Turnover Rising Among Non-Career Postal Workers

USPS is looking for answers to rising turnover.
Plagued by increasing turnover among non-career employees, postal officials are trying to stem the tide with new management incentives and an overhauled orientation program.

The average annual turnover rate among non-career employees rose from 38.69% in FY2015 to 42.82% last year, the U.S. Postal Service reported earlier this month. Postal officials had set a target of 34.8% for FY2016.
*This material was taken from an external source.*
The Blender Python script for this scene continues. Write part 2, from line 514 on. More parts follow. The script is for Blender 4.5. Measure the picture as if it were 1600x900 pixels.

Turnover was worst among City Carrier Assistants (CCAs), rising from 54.24% to 59.66%. Among the other three major non-career categories, turnover for Rural Carrier Associates rose from 30.1% to 35.29%, for Postal Support Employees remained stable at 36.6%, and for Mail Handler Assistants increased from 29.86% to 37.67%.

“Most frequently cited causes for non-career employee turnover are lack of schedule flexibility, physical demands, and employee did not like supervisor,” the USPS said.

Swelling the ranks of the non-career workers – who are paid far less than their career counterparts and receive few benefits -- to more than 130,000 is yielding huge savings for the USPS. But it’s come at a cost.

Postal officials acknowledge that having so many inexperienced employees is lowering productivity, increasing on-the-job injuries, slowing deliveries, and jacking up recruiting and training costs.

“Because CCA turnover represents the biggest opportunity for improvement, non-career employee turnover was selected as an NPA [National Performance Assessment] indicator for field positions with high concentrations of CCAs (large Post Offices and Stations and Branches),” the USPS said. Pay-for-performance bonuses for postal managers are based on progress toward meeting NPA targets.

The USPS is also rolling out a revised new-employee orientation program that attempts to address the factors that cause turnover – “from training to feeling welcomed and supported by supervisors,” the USPS reported in December. A pilot of the program in Northern Virginia decreased turnover 22%, the agency said.